**Short task**:
Copy the material that follows word for word and omit its pictures.

□ □ □ □

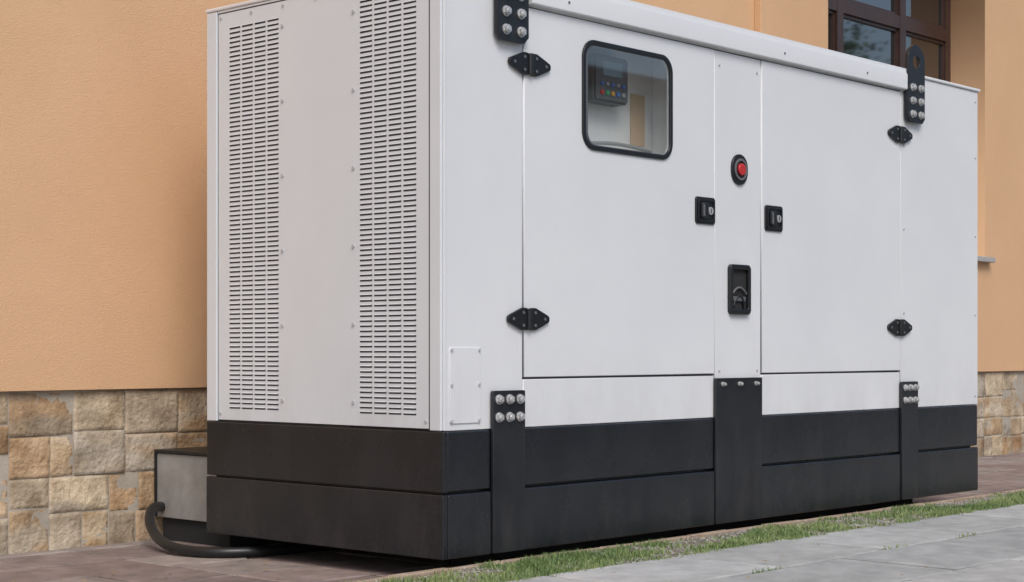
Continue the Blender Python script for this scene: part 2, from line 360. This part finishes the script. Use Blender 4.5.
def window(x0,x1,z0,z1,nm):
    y0,y1=WV+.245,WV+.295; p=[]
    p+=[box('p',x0,x1,y0,y1,z0,z0+.07,None),box('p',x0,x1,y0,y1,z1-.07,z1,None),box('p',x0,x0+.07,y0,y1,z0+.07,z1-.07,None),box('p',x1-.07,x1,y0,y1,z0+.07,z1-.07,None)]
    ms=[x0+.52,x0+1.27]; tz=z0+(z1-z0)*.715
    for m in ms: p.append(box('p',m-.035,m+.035,y0-.01,y1,z0+.07,z1-.07,None))
    xs=[x0+.07,ms[0]-.035,ms[0]+.035,ms[1]-.035,ms[1]+.035,x1-.07]
    for i in range(3):
        a,b=xs[2*i],xs[2*i+1]
        p.append(box('p',a,b,y0-.008,y1,tz-.04,tz+.04,None))
        for c,d in((z0+.07,tz-.04),(tz+.04,z1-.07)):   # casement sashes
            s=.02
            p+= [box('p',a,b,y0+.008,y1-.004,c,c+s,None),box('p',a,b,y0+.008,y1-.004,d-s,d,None),box('p',a,a+s,y0+.008,y1-.004,c+s,d-s,None),box('p',b-s,b,y0+.008,y1-.004,c+s,d-s,None)]
    merged(nm+'_frame',p,M_frame,B)
    box(nm+'_glass',x0+.05,x1-.05,y0+.024,y0+.028,z0+.05,z1-.05,M_wglass,B)
    box(nm+'_sill',x0-.03,x1+.05,WV-.05,WV+.25,z0-.035,z0-.001,M_sill,B,.004)
k=0
for h in holes:
    window(h[0][0],h[1][0],h[0][1],h[2][1],f'window_{k}'); k+=1
# stone plinth: random ashlar
def stones():
    V=[];F=[];C=[]
    pal=[(.62,.49,.35),(.52,.37,.24),(.66,.56,.44),(.56,.50,.42),(.54,.37,.23),(.48,.41,.33),(.72,.62,.49),(.60,.47,.35),(.43,.28,.17),(.64,.57,.48),(.53,.49,.44),(.62,.54,.45),(.68,.53,.39)]
    def coords(a,b):
        n=max(3,int((b-a)/.012)); e=.003
        return [a,a+e]+[a+e+(b-a-2*e)*i/n for i in range(1,n)]+[b-e,b]
    def block(x0,x1,z0,z1):
        g=.0014; x0+=g;x1-=g;z0+=g;z1-=g
        d=random.uniform(-.003,.003); c=random.choice(pal); t=random.uniform(.85,1.12); c=tuple(q*t for q in c)
        xs=coords(x0,x1); zs=coords(z0,z1); nx=len(xs)-1; nz=len(zs)-1; k=len(V); sd=random.uniform(0,99)
        tx,tz=random.uniform(-.02,.02),random.uniform(-.02,.02)
        c2=random.choice(pal)
        for i,x in enumerate(xs):
            for j,z in enumerate(zs):
                # cleft face: stepped low-frequency relief plus fine grain
                q=noise.noise(Vector((x*9,sd,z*16)))*3; st=(math.floor(q)+min(1,(q-math.floor(q))*3))/3
                y=1.600+d+tx*(x-x0)+tz*(z-z0)+st*.0034+noise.noise(Vector((x*40,sd,z*40)))*.0015
                if i in(0,nx) or j in(0,nz): y+=.0045
                V.append((x,y,z))
        for i in range(nx):
            for j in range(nz):
                q=k+i*(nz+1)+j; F.append((q,q+nz+1,q+nz+2,q+1))
                m=max(0,min(1,.5+2.2*noise.noise(Vector((xs[i]*6+zs[j]*4,sd,zs[j]*13)))))*.85
                C.append(tuple(c[e]*(1-m)+c2[e]*m for e in range(3))+(1,))
    def split(x0,x1,z0,z1):
        w,h=x1-x0,z1-z0
        if w>.34 or (w>.22 and w>h*1.5 and random.random()<.6):
            t=x0+w*random.uniform(.36,.64); split(x0,t,z0,z1); split(t,x1,z0,z1)
        elif h>.26 or (h>.18 and random.random()<.65):
            t=z0+h*random.uniform(.38,.62); split(x0,x1,z0,t); split(x0,x1,t,z1)
        else: block(x0,x1,z0,z1)
    x=-10
    while x<15:
        w=random.uniform(.35,.75); zz=random.uniform(.2,.36); xe=min(15,x+w)
        split(x,xe,-.02,zz); split(x,xe,zz,.549); x=xe if xe<15 else 16
    me=bpy.data.meshes.new('stone_plinth'); me.from_pydata(V,[],F); me.update()
    a=me.color_attributes.new('tint','FLOAT_COLOR','CORNER'); buf=[]
    for p,c in zip(me.polygons,C): buf.extend(c*len(p.vertices)); p.use_smooth=True
    a.data.foreach_set('color',buf)
    obj('stone_plinth',me,M_stone,B)
stones()
box('plinth_mortar',-10,15,1.604,1.88,-.02,.554,M_mortar,B)
# ------------------------------------------------------------ cable duct between wall and generator + hose
K=empty('cable_duct')
box('duct_body',.112,.62,1.145,1.590,.085,.318,M_box,K,.003)
box('duct_lid',.104,.64,1.142,1.592,.320,.332,M_rub,K,.003)
box('duct_edge',.106,.118,1.580,1.592,.087,.319,M_rub,K,.002)
box('duct_foot',.13,.60,1.18,1.57,.0,.084,M_dark,K,.002)
tube('drain_hose',[(.125,1.56,.12),(.06,1.52,.135),(.0,1.48,.12),(-.06,1.38,.06),(-.11,1.22,.021),(-.12,1.05,.019),(-.04,.92,.019),(.12,.88,.019),(.5,.86,.019)],.018,M_rub)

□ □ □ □

**Solution to the exercise**:
Continue the Blender Python script for this scene: part 2, from line 360. This part finishes the script. Use Blender 4.5.
def window(x0,x1,z0,z1,nm):
    y0,y1=WV+.245,WV+.295; p=[]
    p+=[box('p',x0,x1,y0,y1,z0,z0+.07,None),box('p',x0,x1,y0,y1,z1-.07,z1,None),box('p',x0,x0+.07,y0,y1,z0+.07,z1-.07,None),box('p',x1-.07,x1,y0,y1,z0+.07,z1-.07,None)]
    ms=[x0+.52,x0+1.27]; tz=z0+(z1-z0)*.715
    for m in ms: p.append(box('p',m-.035,m+.035,y0-.01,y1,z0+.07,z1-.07,None))
    xs=[x0+.07,ms[0]-.035,ms[0]+.035,ms[1]-.035,ms[1]+.035,x1-.07]
    for i in range(3):
        a,b=xs[2*i],xs[2*i+1]
        p.append(box('p',a,b,y0-.008,y1,tz-.04,tz+.04,None))
        for c,d in((z0+.07,tz-.04),(tz+.04,z1-.07)):   # casement sashes
            s=.02
            p+= [box('p',a,b,y0+.008,y1-.004,c,c+s,None),box('p',a,b,y0+.008,y1-.004,d-s,d,None),box('p',a,a+s,y0+.008,y1-.004,c+s,d-s,None),box('p',b-s,b,y0+.008,y1-.004,c+s,d-s,None)]
    merged(nm+'_frame',p,M_frame,B)
    box(nm+'_glass',x0+.05,x1-.05,y0+.024,y0+.028,z0+.05,z1-.05,M_wglass,B)
    box(nm+'_sill',x0-.03,x1+.05,WV-.05,WV+.25,z0-.035,z0-.001,M_sill,B,.004)
k=0
for h in holes:
    window(h[0][0],h[1][0],h[0][1],h[2][1],f'window_{k}'); k+=1
# stone plinth: random ashlar
def stones():
    V=[];F=[];C=[]
    pal=[(.62,.49,.35),(.52,.37,.24),(.66,.56,.44),(.56,.50,.42),(.54,.37,.23),(.48,.41,.33),(.72,.62,.49),(.60,.47,.35),(.43,.28,.17),(.64,.57,.48),(.53,.49,.44),(.62,.54,.45),(.68,.53,.39)]
    def coords(a,b):
        n=max(3,int((b-a)/.012)); e=.003
        return [a,a+e]+[a+e+(b-a-2*e)*i/n for i in range(1,n)]+[b-e,b]
    def block(x0,x1,z0,z1):
        g=.0014; x0+=g;x1-=g;z0+=g;z1-=g
        d=random.uniform(-.003,.003); c=random.choice(pal); t=random.uniform(.85,1.12); c=tuple(q*t for q in c)
        xs=coords(x0,x1); zs=coords(z0,z1); nx=len(xs)-1; nz=len(zs)-1; k=len(V); sd=random.uniform(0,99)
        tx,tz=random.uniform(-.02,.02),random.uniform(-.02,.02)
        c2=random.choice(pal)
        for i,x in enumerate(xs):
            for j,z in enumerate(zs):
                # cleft face: stepped low-frequency relief plus fine grain
                q=noise.noise(Vector((x*9,sd,z*16)))*3; st=(math.floor(q)+min(1,(q-math.floor(q))*3))/3
                y=1.600+d+tx*(x-x0)+tz*(z-z0)+st*.0034+noise.noise(Vector((x*40,sd,z*40)))*.0015
                if i in(0,nx) or j in(0,nz): y+=.0045
                V.append((x,y,z))
        for i in range(nx):
            for j in range(nz):
                q=k+i*(nz+1)+j; F.append((q,q+nz+1,q+nz+2,q+1))
                m=max(0,min(1,.5+2.2*noise.noise(Vector((xs[i]*6+zs[j]*4,sd,zs[j]*13)))))*.85
                C.append(tuple(c[e]*(1-m)+c2[e]*m for e in range(3))+(1,))
    def split(x0,x1,z0,z1):
        w,h=x1-x0,z1-z0
        if w>.34 or (w>.22 and w>h*1.5 and random.random()<.6):
            t=x0+w*random.uniform(.36,.64); split(x0,t,z0,z1); split(t,x1,z0,z1)
        elif h>.26 or (h>.18 and random.random()<.65):
            t=z0+h*random.uniform(.38,.62); split(x0,x1,z0,t); split(x0,x1,t,z1)
        else: block(x0,x1,z0,z1)
    x=-10
    while x<15:
        w=random.uniform(.35,.75); zz=random.uniform(.2,.36); xe=min(15,x+w)
        split(x,xe,-.02,zz); split(x,xe,zz,.549); x=xe if xe<15 else 16
    me=bpy.data.meshes.new('stone_plinth'); me.from_pydata(V,[],F); me.update()
    a=me.color_attributes.new('tint','FLOAT_COLOR','CORNER'); buf=[]
    for p,c in zip(me.polygons,C): buf.extend(c*len(p.vertices)); p.use_smooth=True
    a.data.foreach_set('color',buf)
    obj('stone_plinth',me,M_stone,B)
stones()
box('plinth_mortar',-10,15,1.604,1.88,-.02,.554,M_mortar,B)
# ------------------------------------------------------------ cable duct between wall and generator + hose
K=empty('cable_duct')
box('duct_body',.112,.62,1.145,1.590,.085,.318,M_box,K,.003)
box('duct_lid',.104,.64,1.142,1.592,.320,.332,M_rub,K,.003)
box('duct_edge',.106,.118,1.580,1.592,.087,.319,M_rub,K,.002)
box('duct_foot',.13,.60,1.18,1.57,.0,.084,M_dark,K,.002)
tube('drain_hose',[(.125,1.56,.12),(.06,1.52,.135),(.0,1.48,.12),(-.06,1.38,.06),(-.11,1.22,.021),(-.12,1.05,.019),(-.04,.92,.019),(.12,.88,.019),(.5,.86,.019)],.018,M_rub)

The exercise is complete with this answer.